Thanks to some patched-in improvements, like the ability to speed up terminators so your turns don't take forever, this take on Space Hulk ended up OK if all you want is a version of the board game with a singleplayer mode where you're the space marines. After the negative response to the PC version of their previous Space Hulk game, Full Control retooled it into Ascension, giving it a welcome visual upgrade and customizable marines.

More divisively it plays less like a board game, with reduced randomness, an upgrade system based on experience points, and tweaks to the way weapons work. Storm bolters gain heat when fired and jam when it maxes out, and instead of just filling an entire room or corridor with fire, the flamethrower has multiple modes of spray. And to make it look less like a board game there's fog of war, rendering the map dark beyond a tiny zone of vision.

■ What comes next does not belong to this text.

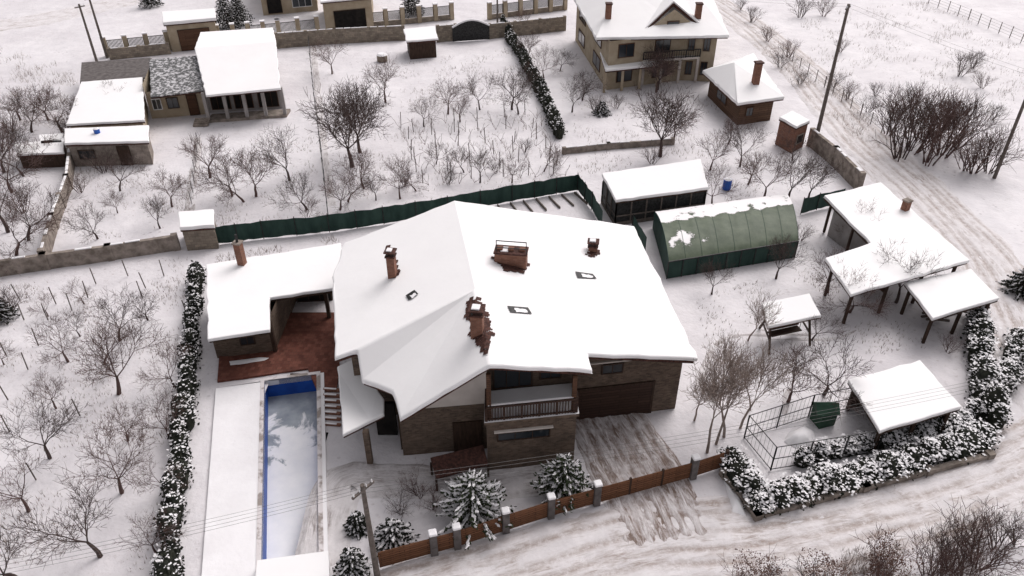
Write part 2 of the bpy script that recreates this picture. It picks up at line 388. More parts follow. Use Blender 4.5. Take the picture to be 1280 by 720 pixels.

Some of the changes are fussy and don't add much, but it's a slight improvement overall. Not many 40K games let you play aliens, but Dakka Squadron isn't just a game that lets you be an ork, it's committed to the bit. This is arcade aerial combat if Star Fox was violently Cockney and everything was soundtracked by wailing deedly-deedly guitar and shouts of "Dakka dakka dakka! It's maybe a bit too orky. Multiplayer is orks versus orks, and so is most of the singleplayer, though eventually you get to shoot down some Adeptus Mechanicus craft that look like flying boxes full of lasers, a few of the necrons' tin death croissants, and so on.

Mostly though it's endless orks in World War II fighter jets with nose-mounted spikes laughing as they krump each other. Missions drag on, with wave after wave of enemies and the same combat barks as you shoot them down, but fortunately a three-lives system was patched in so you don't have to re-do an entire mission because you got krumped at the end.